Student-Loan Forgiveness Raises a Question About College

Jason Riley:

Economists call it the “fallacy of composition,” which is the assumption that what’s true for members of a group must also be true for the group as a whole. To use a popular example: It’s true that if someone stands up in a football stadium, that person will be able to see better. But it’s not true that if everyone stands up, everyone will have a better view.

Much public support for President Biden’s student-loan forgiveness plan rests on the same faulty logic. Just because some will benefit from a four-year degree in pay and choice of jobs, it doesn’t follow that everyone will. Yes, the student-debt problem stems from the dramatic rise in college costs in recent decades. But it’s also a function of too many young people who have little to gain from four more years of classroom instruction being tempted to take out loans and attend college anyway.

Tuition is about 20% of the total cost of attending college, and increases in tuition subsidies track closely with colleges raising their prices. In addition to being legally dubious and economically reckless, Mr. Biden’s debt-cancellation plan will create incentives for schools and potential borrowers alike to act in ways that exacerbate the problem. But the worst part might be that it will also encourage more young people to make poor decisions about their future.

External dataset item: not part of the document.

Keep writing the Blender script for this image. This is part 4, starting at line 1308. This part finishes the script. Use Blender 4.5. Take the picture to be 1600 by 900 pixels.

The college-for-all advocates note that degree-holders tend to earn more, but as the economist Richard Vedder explains in his 2019 book on higher education, “Restoring the Promise,” first you must graduate, and 40% of the people who attend college don’t finish. Moreover, “college graduates with poor academic performance, graduating in the bottom quartile of their class, earn roughly the same after graduation as high school graduates.” These former college students must then pay back student debt with earnings equivalent to those of someone with only a high-school diploma.